- **WORK INSTRUCTIONS**: Consider the listing below. Extract exactly the lines from the line containing "Continue the Blender" to the line containing "mk('metal_snap', q, grid_faces(6, 20, True), M['steel'], person)", both included.

- **Scripts that build scenes**:
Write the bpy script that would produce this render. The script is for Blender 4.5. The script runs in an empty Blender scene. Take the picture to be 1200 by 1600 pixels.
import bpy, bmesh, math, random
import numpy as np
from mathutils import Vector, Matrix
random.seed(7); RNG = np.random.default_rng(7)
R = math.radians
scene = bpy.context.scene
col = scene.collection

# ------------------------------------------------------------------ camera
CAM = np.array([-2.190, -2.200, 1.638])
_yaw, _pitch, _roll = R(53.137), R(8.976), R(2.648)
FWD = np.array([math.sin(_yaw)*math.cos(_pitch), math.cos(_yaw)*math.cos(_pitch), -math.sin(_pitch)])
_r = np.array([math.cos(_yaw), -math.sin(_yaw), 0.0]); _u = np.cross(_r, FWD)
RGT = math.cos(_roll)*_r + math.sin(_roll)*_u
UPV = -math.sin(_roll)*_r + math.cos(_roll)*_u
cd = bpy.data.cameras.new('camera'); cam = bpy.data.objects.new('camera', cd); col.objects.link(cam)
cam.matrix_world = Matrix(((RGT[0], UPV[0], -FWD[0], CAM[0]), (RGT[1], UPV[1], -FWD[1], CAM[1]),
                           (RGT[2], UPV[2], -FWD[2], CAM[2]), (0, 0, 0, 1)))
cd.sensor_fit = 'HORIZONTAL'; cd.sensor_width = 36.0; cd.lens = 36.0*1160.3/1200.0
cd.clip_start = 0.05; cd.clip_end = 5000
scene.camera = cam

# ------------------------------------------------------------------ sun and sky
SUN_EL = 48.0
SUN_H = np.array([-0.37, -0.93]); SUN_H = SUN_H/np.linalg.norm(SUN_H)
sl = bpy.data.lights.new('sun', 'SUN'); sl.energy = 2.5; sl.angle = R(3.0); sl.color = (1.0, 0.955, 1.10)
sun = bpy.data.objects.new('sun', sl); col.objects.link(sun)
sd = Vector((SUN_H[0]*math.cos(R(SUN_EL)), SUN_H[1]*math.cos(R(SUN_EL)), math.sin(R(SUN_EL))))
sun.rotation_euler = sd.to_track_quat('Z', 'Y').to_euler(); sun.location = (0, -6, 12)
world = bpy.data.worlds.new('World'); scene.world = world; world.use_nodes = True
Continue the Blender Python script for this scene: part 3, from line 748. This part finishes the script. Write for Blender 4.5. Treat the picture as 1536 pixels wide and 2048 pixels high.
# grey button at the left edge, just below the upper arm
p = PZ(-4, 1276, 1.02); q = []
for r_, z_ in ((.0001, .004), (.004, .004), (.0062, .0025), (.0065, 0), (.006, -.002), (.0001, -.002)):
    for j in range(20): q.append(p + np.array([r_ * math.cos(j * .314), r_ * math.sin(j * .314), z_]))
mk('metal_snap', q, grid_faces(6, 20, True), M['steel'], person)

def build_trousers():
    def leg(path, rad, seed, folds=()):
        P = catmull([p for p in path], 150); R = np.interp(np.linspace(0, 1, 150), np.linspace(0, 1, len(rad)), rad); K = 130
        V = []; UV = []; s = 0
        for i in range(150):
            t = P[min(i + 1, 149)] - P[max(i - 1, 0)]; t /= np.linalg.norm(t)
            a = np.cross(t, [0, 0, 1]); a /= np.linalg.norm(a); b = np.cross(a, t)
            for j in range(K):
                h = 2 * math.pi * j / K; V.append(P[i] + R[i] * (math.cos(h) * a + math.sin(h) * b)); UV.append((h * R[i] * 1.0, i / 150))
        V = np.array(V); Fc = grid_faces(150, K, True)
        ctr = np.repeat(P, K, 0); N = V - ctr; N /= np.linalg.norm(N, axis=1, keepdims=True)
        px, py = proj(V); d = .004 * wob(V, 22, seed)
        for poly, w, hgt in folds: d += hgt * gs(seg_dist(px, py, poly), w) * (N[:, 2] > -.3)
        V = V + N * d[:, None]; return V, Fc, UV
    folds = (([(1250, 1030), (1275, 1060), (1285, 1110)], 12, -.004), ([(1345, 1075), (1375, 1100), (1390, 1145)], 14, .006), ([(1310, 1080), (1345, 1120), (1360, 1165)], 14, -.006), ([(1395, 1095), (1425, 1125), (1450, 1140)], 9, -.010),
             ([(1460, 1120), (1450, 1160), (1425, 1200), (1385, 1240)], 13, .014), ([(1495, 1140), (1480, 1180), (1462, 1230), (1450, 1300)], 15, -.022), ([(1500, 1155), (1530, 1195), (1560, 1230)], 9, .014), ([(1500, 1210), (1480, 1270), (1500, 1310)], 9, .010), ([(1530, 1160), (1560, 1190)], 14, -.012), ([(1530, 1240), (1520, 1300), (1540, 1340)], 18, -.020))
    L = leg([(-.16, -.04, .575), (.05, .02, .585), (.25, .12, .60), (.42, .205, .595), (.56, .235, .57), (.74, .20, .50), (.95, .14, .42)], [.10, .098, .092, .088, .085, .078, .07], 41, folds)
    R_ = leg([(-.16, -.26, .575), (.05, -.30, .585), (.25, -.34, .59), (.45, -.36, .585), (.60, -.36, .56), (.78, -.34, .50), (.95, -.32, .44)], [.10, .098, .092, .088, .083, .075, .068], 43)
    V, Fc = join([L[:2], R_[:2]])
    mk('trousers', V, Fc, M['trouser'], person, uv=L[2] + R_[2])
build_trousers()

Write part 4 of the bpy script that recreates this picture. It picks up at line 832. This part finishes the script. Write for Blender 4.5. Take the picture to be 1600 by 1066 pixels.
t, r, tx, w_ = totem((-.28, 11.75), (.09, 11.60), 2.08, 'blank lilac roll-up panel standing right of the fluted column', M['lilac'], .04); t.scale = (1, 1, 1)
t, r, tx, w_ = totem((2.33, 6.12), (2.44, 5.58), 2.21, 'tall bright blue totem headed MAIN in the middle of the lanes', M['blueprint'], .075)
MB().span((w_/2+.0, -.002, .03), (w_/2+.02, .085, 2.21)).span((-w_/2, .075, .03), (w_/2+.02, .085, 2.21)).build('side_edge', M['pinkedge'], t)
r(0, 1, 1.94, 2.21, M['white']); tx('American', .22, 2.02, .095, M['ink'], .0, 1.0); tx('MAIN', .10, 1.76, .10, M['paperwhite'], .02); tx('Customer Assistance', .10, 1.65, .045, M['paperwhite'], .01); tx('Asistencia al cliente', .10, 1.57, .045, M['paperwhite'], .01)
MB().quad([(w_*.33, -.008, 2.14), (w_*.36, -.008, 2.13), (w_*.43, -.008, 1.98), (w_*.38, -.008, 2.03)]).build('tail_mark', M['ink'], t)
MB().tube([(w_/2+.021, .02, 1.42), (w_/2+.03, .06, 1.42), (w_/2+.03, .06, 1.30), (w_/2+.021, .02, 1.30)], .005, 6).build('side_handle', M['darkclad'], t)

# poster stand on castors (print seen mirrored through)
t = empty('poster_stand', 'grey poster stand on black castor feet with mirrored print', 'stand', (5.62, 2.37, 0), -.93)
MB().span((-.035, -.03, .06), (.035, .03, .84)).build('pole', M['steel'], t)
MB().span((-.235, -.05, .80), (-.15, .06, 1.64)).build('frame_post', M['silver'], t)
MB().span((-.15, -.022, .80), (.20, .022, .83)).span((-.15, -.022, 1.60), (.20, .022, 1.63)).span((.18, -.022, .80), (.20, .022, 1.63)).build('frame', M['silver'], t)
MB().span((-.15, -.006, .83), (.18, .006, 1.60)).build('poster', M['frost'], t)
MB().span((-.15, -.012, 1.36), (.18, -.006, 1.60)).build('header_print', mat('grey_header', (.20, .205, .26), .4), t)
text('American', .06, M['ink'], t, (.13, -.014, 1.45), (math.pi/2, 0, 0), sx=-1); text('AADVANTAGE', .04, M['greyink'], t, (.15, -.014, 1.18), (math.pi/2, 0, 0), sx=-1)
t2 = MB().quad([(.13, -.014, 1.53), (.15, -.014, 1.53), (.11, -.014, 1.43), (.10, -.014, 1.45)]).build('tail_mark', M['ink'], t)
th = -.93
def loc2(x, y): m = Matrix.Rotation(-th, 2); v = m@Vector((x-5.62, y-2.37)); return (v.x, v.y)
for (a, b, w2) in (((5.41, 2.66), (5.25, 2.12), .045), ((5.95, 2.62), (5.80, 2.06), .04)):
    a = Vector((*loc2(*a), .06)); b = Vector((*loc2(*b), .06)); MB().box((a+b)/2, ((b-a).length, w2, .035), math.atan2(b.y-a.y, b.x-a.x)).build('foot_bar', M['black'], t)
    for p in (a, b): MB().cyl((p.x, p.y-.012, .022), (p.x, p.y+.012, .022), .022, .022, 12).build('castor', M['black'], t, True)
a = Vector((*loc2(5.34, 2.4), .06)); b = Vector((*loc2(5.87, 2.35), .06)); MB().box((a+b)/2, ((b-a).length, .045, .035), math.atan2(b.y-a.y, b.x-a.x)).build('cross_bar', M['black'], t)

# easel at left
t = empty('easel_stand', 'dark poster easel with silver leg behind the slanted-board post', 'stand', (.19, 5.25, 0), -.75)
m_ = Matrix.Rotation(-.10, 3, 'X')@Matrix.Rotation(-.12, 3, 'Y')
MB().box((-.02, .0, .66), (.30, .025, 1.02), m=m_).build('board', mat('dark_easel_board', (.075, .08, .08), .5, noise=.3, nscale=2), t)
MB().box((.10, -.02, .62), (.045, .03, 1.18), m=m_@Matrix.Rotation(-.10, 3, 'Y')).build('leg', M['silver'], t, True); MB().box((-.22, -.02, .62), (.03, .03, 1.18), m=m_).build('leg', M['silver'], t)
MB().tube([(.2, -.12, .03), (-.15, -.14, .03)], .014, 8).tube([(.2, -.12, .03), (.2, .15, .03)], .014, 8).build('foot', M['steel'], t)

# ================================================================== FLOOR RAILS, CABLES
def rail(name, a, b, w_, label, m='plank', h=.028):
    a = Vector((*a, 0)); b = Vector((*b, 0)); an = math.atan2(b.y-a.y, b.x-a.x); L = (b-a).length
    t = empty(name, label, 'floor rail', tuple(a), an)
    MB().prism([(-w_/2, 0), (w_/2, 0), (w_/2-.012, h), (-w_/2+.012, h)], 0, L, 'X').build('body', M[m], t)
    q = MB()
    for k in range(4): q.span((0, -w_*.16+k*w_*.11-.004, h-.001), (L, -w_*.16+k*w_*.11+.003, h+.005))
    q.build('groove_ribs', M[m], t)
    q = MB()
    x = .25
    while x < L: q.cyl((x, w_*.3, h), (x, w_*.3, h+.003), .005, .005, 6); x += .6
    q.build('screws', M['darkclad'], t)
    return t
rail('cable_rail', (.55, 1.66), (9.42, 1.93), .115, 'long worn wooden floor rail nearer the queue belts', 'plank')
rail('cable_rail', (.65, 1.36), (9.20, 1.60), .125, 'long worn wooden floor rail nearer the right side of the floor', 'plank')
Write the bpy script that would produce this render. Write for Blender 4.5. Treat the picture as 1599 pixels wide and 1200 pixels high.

- **RESULT**:
Continue the Blender Python script for this scene: part 3, from line 748. This part finishes the script. Write for Blender 4.5. Treat the picture as 1536 pixels wide and 2048 pixels high.
# grey button at the left edge, just below the upper arm
p = PZ(-4, 1276, 1.02); q = []
for r_, z_ in ((.0001, .004), (.004, .004), (.0062, .0025), (.0065, 0), (.006, -.002), (.0001, -.002)):
    for j in range(20): q.append(p + np.array([r_ * math.cos(j * .314), r_ * math.sin(j * .314), z_]))
mk('metal_snap', q, grid_faces(6, 20, True), M['steel'], person)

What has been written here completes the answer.